### Goal
Look for the string "from" in every line, and copy each line that has it.
+++
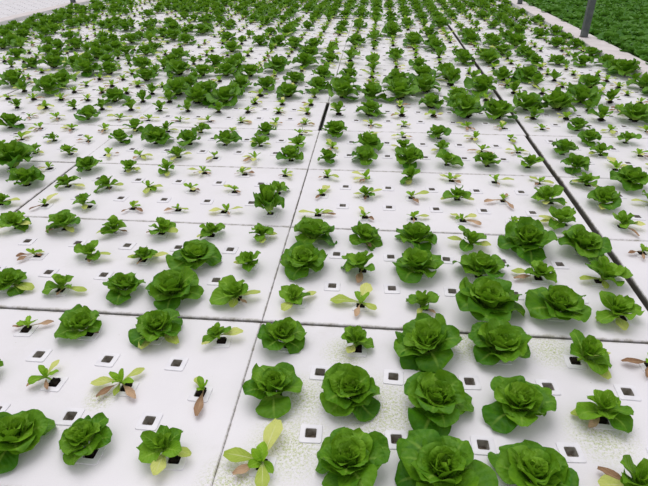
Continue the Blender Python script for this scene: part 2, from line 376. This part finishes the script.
# ------------------------------------------------------------------ the planting, row by row from the front: column, kind, size in cm
TABLE = '''-3|-3h18 -2h15 -1m13 0s13 1h19 2h22 3h20 4m15
-2|-4m10 -3s10 -2s12 -1s9 0h15 1h18 2h19 3h18 4m14
-1|-4s10 -3h14 -2h16 -1m9 0h15 1m11 2h20 3h19 4m15 5s10
0|-5h13 -4m11 -3h14 -2h20 -1m14 0m11 1s12 2m10 3h23 4h20 5m15
1|-5s9 -4m11 -3m11 -2h18 -1m13 0h18 1m16 2h19 3h18 4m12 5m16
2|-6m12 -5h15 -4m11 -3m11 -2m11 -1m10 0h19 1h15 2h18 3m13 4h22 5h19 6s9
3|-7m10 -6s9 -5m11 -4s9 -3s7 -2s9 -1h14 0s9 1s8 2s9 3s9 4s8 5m15 6m11
4|-7h17 -6m11 -5m12 -4s11 -3s8 -2s7 -1m10 0s7 1m9 2s9 3m12 4s9 5m15 6h15 7m13
5|-8h23 -7s8 -6h14 -5m11 -4m12 -3s9 -2s8 -1s7 0s9 1s10 2m12 3s9 4s10 5s8 6m12 7h18
6|-9m12 -8m10 -7m10 -6s9 -5s10 -4m13 -3s9 -2s10 -1h14 0h12 1h16 2h17 3m14 4h14 5m14 6h14 7s12 8s8
7|-9s10 -8m9 -7s9 -6h13 -5h18 -4h15 -3h15 -2m12 -1m12 0s10 1h17 2m12 3m11 4s10 5s9 6h16 7m12 8s10
8|-10h17 -9s9 -8s9 -7s9 -6m13 -5m12 -4m11 -3s9 -2h13 -1s10 0h17 1s9 2s9 3h14 4s10 5s9 7h14 8m12 9s9
9|-10s8 -9s10 -8h16 -7s10 -6s9 -5s9 -4s9 -3s10 -2s9 -1s9 1s9 2s9 4s10 5s9 6s9 7h14 8s10 9s9
10|-11m9 -10s10 -9m9 -8m10 -7m11 -6m9 -5m10 -4m10 -3s8 -2s8 -1s8 0m12 1h15 2s9 3s9 4h21 5h18 6m11 7s9 8m13 9h18
11|-12s8 -11s9 -10s10 -9s8 -8h14 -7m11 -6m12 -5h18 -4h19 -3s9 -2s8 -1s8 2s9 3h14 4h16 5s8 6h17 7h20 8m9 9s9 10s8
12|-12m12 -11h18 -10s9 -9s9 -8s9 -7m11 -6h18 -5h16 -4h13 -3s10 -2h15 -1m9 0h18 1h16 2h20 3s8 4h13 5s9 6m10 7s8 8h18 9m13 10s8
13|-13h17 -12s8 -11h16 -10s7 -9s9 -8s9 -7s7 -6h14 -5m8 -4h14 -3h15 -2s8 -1h15 0h17 1m10 2h16 3h18 4s9 5h19 6m12 7s9 8m11 9s8 10s7 11h15
14|-13s8 -12s8 -11s8 -10s9 -9s8 -8h15 -7m9 -6m10 -5s8 -4s9 -3s9 -2h14 -1s7 0s8 1s10 2h16 3h13 4m16 5h12 6s10 7m13 8s8 9h14 10s9 11h16
15|-14s8 -13s8 -12s8 -11h18 -10h15 -9s8 -8m11 -7h18 -6h14 -5h15 -4h15 -3s8 -2s7 -1h13 0h12 1s10 2s8 3h16 4h14 5m10 6h15 7h17 8m11 9s9 10s9 11m10
16|-15m9 -14h13 -13h17 -12h16 -11s8 -10s8 -9h15 -8m12 -7s9 -6s8 -5h15 -4s8 -3h18 -2s7 -1m9 0m10 1m11 2s8 3s8 4h13 5s8 6s8 7s8 8s8 9s8 10s8 11h19
17|-16s9 -15s9 -13s9 -12h13 -11h12 -10m10 -9s7 -8h13 -7m10 -6h14 -5h14 -4s7 -3s7 -2h17 -1s8 0s8 1m13 2s8 3h12 4s7 6s7 7s7 8s9 9s7 11h14
18|-17s8 -16h13 -15s8 -14h12 -13s9 -12h16 -11m10 -10s8 -9s8 -8h15 -7s8 -6s8 -5s7 -4s7 -2s8 -1h12 0m14 1s7 2m11 3s9 4s7 5h15 6h15 7s8 8h12 9h12 10h13 11h13
19|-18s8 -17s7 -16s8 -15h12 -14s7 -13m13 -12h13 -11h12 -10h13 -9s9 -8s8 -7s8 -6s7 -5s9 -4s8 -3s7 -2h15 -1m14 0m11 1s8 2h14 3s7 4m12 5h13 6h14 7m9 8h12 9s8 10m10
20|-18h15 -17m13 -16s8 -15h13 -14h17 -13h13 -12h13 -11s9 -10h12 -7s8 -6h14 -5s8 -4m10 -3s8 -2s7 -1m13 0s8 2s8 3s9 5s8 6s9 7h14 8h13 10s9 11h12
21|-19s8 -18h15 -17s9 -16h14 -15s8 -14s8 -13h14 -12s9 -11s8 -10s9 -9s8 -8s7 -6s8 -4s9 -3h16 -2h15 0s8 1m10 3s9 4h15 5s9 6s8 7s9 8s9 9s7 10s9 11s9
22|-20m13 -19h13 -18s7 -17m11 -14s7 -13h13 -12h14 -11m15 -10s7 -9h14 -8s8 -7s9 -6m11 -5h14 -4h14 -1s9 0h16 1s7 2s8 3h15 4h14 6s8 7h15 8h18 9s8 10h15 11h13
23|-20h14 -19h15 -18s7 -16h13 -15s8 -14h12 -13s9 -12h13 -11s9 -10h17 -9s8 -7h14 -6s8 -5m10 -3s7 -2s8 -1s8 0s8 1m14 2s8 3h15 4s7 5s8 6h15 7h14 8s8 9s7 10s7 11s8
24|-21h15 -20s9 -19s7 -18h14 -17s8 -16s9 -15s8 -14s9 -13s9 -12m8 -11h15 -10s7 -8s7 -7s8 -6m10 -5s9 -4s9 -3s8 -2s9 0s8 1h12 2s7 3s7 4s8 5s9 6h16 7s8 8h15 10s8 11h12
25|-22s7 -21h13 -20h14 -19h12 -18h14 -17s9 -15s8 -12h12 -11s7 -10h12 -9h16 -8s7 -6s8 -5h12 -4h15 -3s7 -2s7 -1s9 0s7 1s9 2h18 3s9 4h15 5s9 6h14 7s8 8s9 9s7 10h14
26|-22s9 -21h12 -20h13 -19m13 -18s8 -17s8 -16s9 -15h12 -14h15 -13s8 -12s8 -11h15 -10h12 -9h15 -8s7 -7s7 -5s7 -4h14 -2m10 -1h12 0s9 1s8 2s9 4s9 5s8 6s9 8m9 9h14 10m10 11h14
27|-22h12 -21h13 -20h15 -19s8 -18h15 -17s8 -16h12 -15h13 -14m15 -13h14 -12s8 -11s7 -10s7 -9s8 -8h12 -7s7 -6s9 -5s7 -4h14 -3h13 -2s7 -1s7 0m13 1s9 2h14 3s9 4s8 5s8 6m11 7s9 9s7 10s7
28|-22s8 -21s8 -20h15 -19s7 -18h14 -17s9 -16h12 -15h12 -14s7 -13h12 -12h14 -11s7 -9s8 -8h12 -7s7 -6m15 -5s7 -2s9 -1h12 0h14 1s8 2s7 3h12 4m13 5h18 6s9 7m11 8h13 9h12 10s7 11s8
29|-22h12 -21h13 -20h15 -19s7 -18h13 -17s8 -16h12 -15s7 -14s7 -13s7 -12s8 -11s8 -10h15 -9h15 -8s7 -7s9 -6h15 -5s8 -4m10 -3m12 -2s8 1m15 2s9 3h13 4s8 5h12 6s9 7s7 8s8 9h13 10h13 11s8
30|-22h14 -21h12 -20h12 -19m12 -18h13 -17s8 -14s7 -13s7 -12s8 -11h13 -10h14 -9s7 -8s7 -7h14 -6s7 -5h13 -4s9 -3s9 -2m15 -1s7 0s8 2h13 3s8 4s7 5h13 6s7 7s8 8s7 9m12 10s7 11h15
31|-22s8 -21h14 -20s8 -19s8 -18s7 -17m12 -16s8 -15s7 -13s7 -12h14 -11s7 -10s8 -9s8 -8s9 -7h12 -6h13 -5s7 -4s7 -3h12 -2s9 -1s8 0s9 1s9 3s9 4h13 5h15 6s9 7m13 8s7 9h15 10m15 11s7
32|-22m12 -21h14 -20h14 -19s9 -18s9 -17s9 -16s9 -15h14 -13s8 -11s8 -10h13 -9s9 -8h13 -7h14 -6h14 -5h12 -4s7 -3h14 -2h13 -1h15 0h13 1h13 2h14 3h12 4h13 5h14 6h12 7s9 8h15 9h12 10m15 11s7
33|-22h12 -21s9 -20s8 -19s7 -18h12 -17h12 -16s8 -15s7 -14s9 -12s7 -11m13 -10h15 -9s9 -8s7 -7h15 -6m14 -5h15 -2h17 -1m14 0h15 1m14 2s7 3s8 4m12 5s8 6h13 7m12 8h12 9s7 10m14 11s7
34|-22m15 -21h15 -20h14 -19s7 -18h12 -17m14 -15h15 -14s7 -13h15 -12h14 -11s9 -10s7 -9h15 -8s9 -7h16 -6s9 -5h13 -4s7 -3m15 -2s8 -1s8 0m13 1h14 2s7 3h12 5h14 6h12 7s7 8s8 9h13 10h14 11h12
35|-22h14 -21s7 -20h13 -19h15 -17s7 -16s7 -15s9 -14h15 -13h15 -12h14 -11h14 -10s9 -9h13 -8s8 -7h14 -6m15 -4h14 -3h15 -2h12 -1m15 0m13 1s7 2s7 3h14 4h14 5h14 6s9 7h12 8s8 9s8 10h14 11s9
36|-22s8 -21h12 -20s7 -19h16 -18s9 -17s7 -15h14 -14h14 -13h15 -12h15 -11h15 -10m12 -9h14 -8h13 -7h15 -6s8 -5h14 -4h14 -3h14 -2h15 -1h13 0s9 1s8 2s7 3s9 4h14 5m12 6h12 7h15 8s9 9h12 10h15 11s7
37|-22s9 -21h12 -20m14 -19s9 -18s7 -16h12 -15s8 -14m14 -13s8 -12m15 -11s7 -10s8 -9h15 -8h12 -7s8 -6s9 -5m9 -4h15 -3h14 -2s7 -1h13 0s9 1h14 2h14 3s8 4s7 5h14 6s9 7h14 8h14 9h14 10s7 11s7
38|-22h14 -21s9 -20m15 -19h13 -18s8 -17s8 -16m12 -15h14 -14m12 -13h12 -12h12 -11h17 -10s9 -9s9 -8h12 -7h14 -6h14 -5s7 -4s7 -3h12 -2m15 -1h15 1h13 2h13 3m12 4h15 5h14 6m14 7s8 8s9 9h15 10s9 11s8
39|-22s7 -21h15 -20h13 -19s8 -18s9 -16h12 -15h15 -14h14 -13h14 -12h15 -11m14 -10m12 -9h14 -8m14 -7s8 -6h15 -5m14 -4h12 -3h12 -2h15 -1s7 0h12 1h13 2s7 3h13 4h12 5h13 6m13 7h14 8h12 9h15 10s9 11h12
40|-22h12 -21h13 -20h15 -19s9 -18m15 -17s9 -16m13 -15m13 -14s9 -13h14 -12s7 -11h15 -10h15 -9m12 -8s9 -7h13 -6h15 -5m14 -4m14 -3s7 -2s8 -1s9 0m15 1h14 2m12 3h13 4h15 5h14 6h15 7h14 8s9 9h14 10h14 11m15
41|-22h12 -21h15 -20s9 -19s8 -18s9 -17h15 -16s7 -15h12 -14s8 -13h14 -12m15 -11h12 -10h12 -9s7 -8s9 -7h15 -6h15 -5h12 -4s9 -3h12 -2h13 -1h15 0h14 1h14 2s8 3h12 4s8 5h15 6m13 7s8 8m14 9h15 10h15 11s7
42|-22h12 -21h12 -20s8 -19s8 -18h12 -17h14 -16h12 -15h14 -14m15 -13s9 -12h14 -11h12 -10m14 -9s8 -8s7 -7m14 -6m15 -5h15 -4h14 -3h15 -2s9 -1h12 0h15 1h12 2s9 3h14 4m12 5h15 6h13 7s8 8s7 9h12 10s7 11s8
43|-22m12 -21s9 -20s8 -19s8 -18m14 -17h15 -16s8 -15h12 -14m13 -13h14 -12h12 -11h12 -10s8 -9m15 -8h12 -7h15 -6h13 -5s9 -4h12 -3h12 -2h13 -1h13 0m13 1s7 2h15 3h14 4h13 5m12 6h15 7s7 8h13 9h14 10s9 11h13
44|-22h13 -21s9 -19h14 -18h13 -17m14 -16h12 -15h13 -14s8 -13h15 -12m15 -11m15 -10s7 -9s8 -8h14 -7h14 -6m13 -5s9 -4s9 -3s9 -2h12 -1m15 0h13 1s8 2h13 3s8 4h13 5m15 6m13 7h13 8s7 9s7 10s8 11s7
45|-22s8 -21s8 -20s9 -19s8 -18m15 -17m14 -16m14 -15m13 -14m14 -13s7 -12s7 -11h15 -10s8 -9h13 -8h12 -7s7 -6m14 -5s8 -4h14 -3h14 -2h12 -1h13 0m14 1h15 2s8 3h15 4m12 5h13 6s9 7m14 8h12 9h15 10h12 11h12'''
PITCH_MAP = {}
for ln in TABLE.split('\n'):
    k, rest = ln.split('|')
    for tkn in rest.split():
        i = max(tkn.find(ch) for ch in 'hms'); PITCH_MAP[(int(k), int(tkn[:i]))] = (tkn[i], float(tkn[i+1:])/100)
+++
### Reply
Continue the Blender Python script for this scene: part 2, from line 376. This part finishes the script.
# ------------------------------------------------------------------ the planting, row by row from the front: column, kind, size in cm